Prevost was not a public figure, but I believe that he made himself known to many in the years of service in Rome as prior general of the Augustinians first and then as prefect of the Dicastery of Bishops, leaving, without much fanfare, a positive trace in the soul of those who knew him and then elected him.
The pope's first word was peace, the same one pronounced by the Risen Jesus and echoed on the night of his birth. Peace qualified with very evocative adjectives, disarmed and disarming, about which we have already written.
He chose the name Leo in reference to Leo XIII who, in order to meet the challenges of the Industrial Revolution, inaugurated the Church’s social doctrine, a legacy of teachings (my words) still mostly unknown and unapplied.
Today we are being dragged into the irresistible revolution of artificial intelligence, with deep anthropological and social consequences; therefore, like Leo XIII, the new pope will focus on the issues of social justice, human dignity, and work.
In short: a programme for justice and peace is emerging. The pope wants to commit himself, the Church and the whole of humanity to realise these two fundamental goods that derive from the proclamation of the Gospel.

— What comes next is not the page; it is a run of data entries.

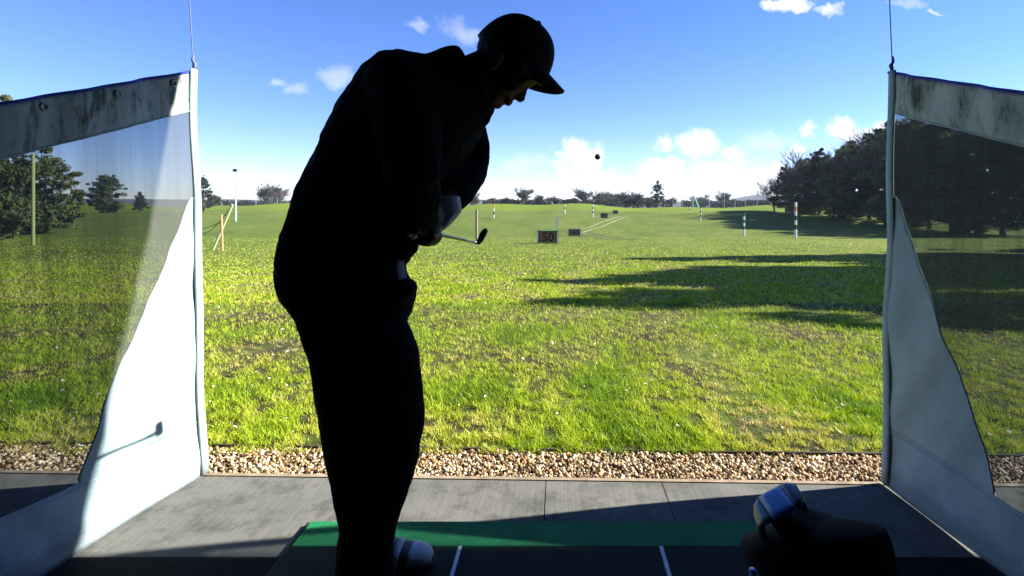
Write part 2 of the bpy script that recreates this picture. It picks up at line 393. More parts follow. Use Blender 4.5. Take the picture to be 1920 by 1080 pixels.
# hitting mat
def turf_mat(name, col):
    m = M(name); a = m.noise(400, 2); b = m.noise(9, 4)
    r1 = m.ramp(b.outputs[0], [(.3, tuple(c * .8 for c in col)), (.7, tuple(c * 1.2 for c in col))]); r2 = m.ramp(a.outputs[0], [(.35, (.6, .6, .6)), (.65, (1.1, 1.1, 1.1))])
    m.l(m.mix(1, r1.outputs[0], r2.outputs[0], 'MULTIPLY'), m.b.inputs['Base Color']); m.rough(.85, .2); m.bump(a.outputs[0], .8, .004); return m.m
mat_e = empty('hitting_mat', (-.09, 1.05, 0), 'square green golf hitting mat with two white alignment lines on the bay floor', 'golf mat')
GREEN = turf_mat('green_turf', (.018, .22, .075)); GREEN_SHADE = turf_mat('shaded_green_turf', (.006, .022, .012)); WHITE = simple('white_line', (.75, .75, .74), .7, .1)  # hitting panel is the same green, darkened to stand for roof shade
mb = MB(); mb.box(-.86, .68, .30, 1.815, .001, .012); mb.build('rubber_base', simple('mat_rubber', (.02, .02, .02), .8), mat_e)
mb = MB(); mb.box(-.84, .66, 1.672, 1.80, .0125, .024); mb.build('front_turf_strip', GREEN, mat_e)
mb = MB(); mb.box(-.84, -.318, .32, 1.67, .0125, .024); mb.box(-.306, .310, .32, 1.67, .0125, .024); mb.box(.322, .66, .32, 1.67, .0125, .024); mb.build('hitting_turf', GREEN_SHADE, mat_e)
for x in (-.312, .316):
    mb = MB(); mb.box(x - .0055, x + .0055, .32, 1.668, .0125, .026); mb.build('alignment_line', WHITE, mat_e)

# ---------------------------------------------------------------- bay building (roof and rear wall, mostly over and behind the camera)
b_e = empty('bay_building', (0, -3.6, 0), 'dark open fronted driving range shelter over the mat', 'shelter')
DARKW = simple('dark_boards', (.018, .017, .016), .9, .3, 6, .3, spec=.1)
mb = MB(); mb.box(-7.3, 7.3, -3.7, 2.345, 2.60, 2.72); mb.build('roof', DARKW, b_e)
mb = MB(); mb.box(-7.3, 7.3, -3.7, -3.6, -.05, 2.597); mb.build('rear_wall', DARKW, b_e)
for x in (-7.3, 7.22):
    mb = MB(); mb.box(x, x + .08, -3.597, -.6, -.05, 2.597); mb.build('end_wall', DARKW, b_e)

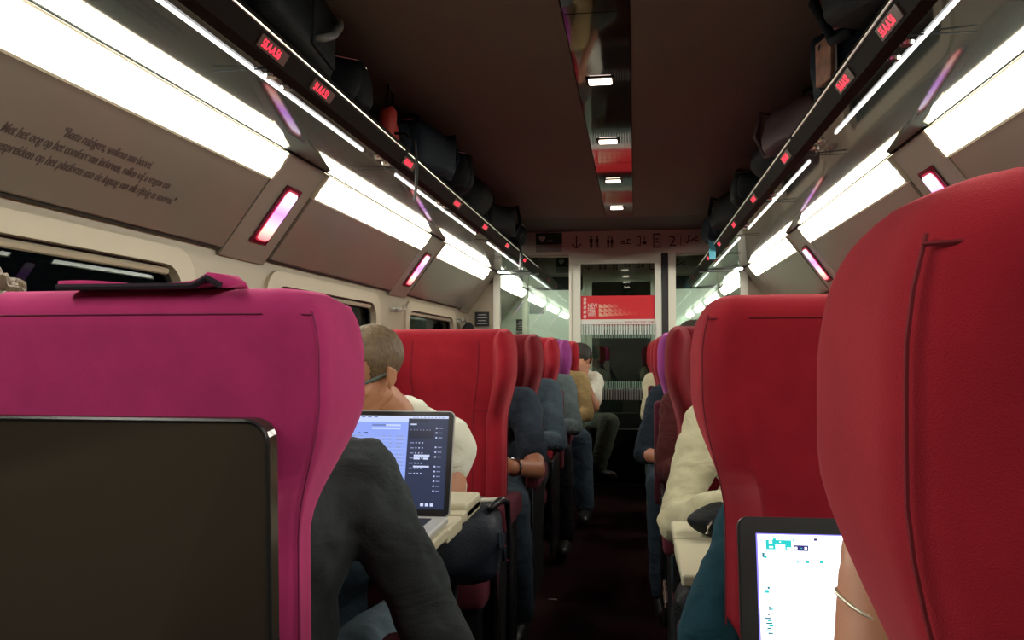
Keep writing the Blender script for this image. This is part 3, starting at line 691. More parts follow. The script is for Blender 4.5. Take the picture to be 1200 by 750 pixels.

Yet, however suggestive and well motivated the name Leo may be, it is, in my opinion, rather distant and only immediately significant to but a few. Perhaps there are other very personal devotional reasons, but I believe above all that the pope chose this unexpected name as an act of very personal and intimate freedom, especially from the influences and expectations that the names of the most recent popes carry with them.
The emotion and shyness of his first appearance make me think of a man who is aware of his limits, but who is also capable of being sincerely free, none but himself.
He is the fourteenth pope to be called Leo. It seems to me that he does not want to act as the forerunner of something new, but more simply be part of a thousand-year-old history of faith that preceded him and that will follow him, one that comes from afar and that will continue even after he is gone.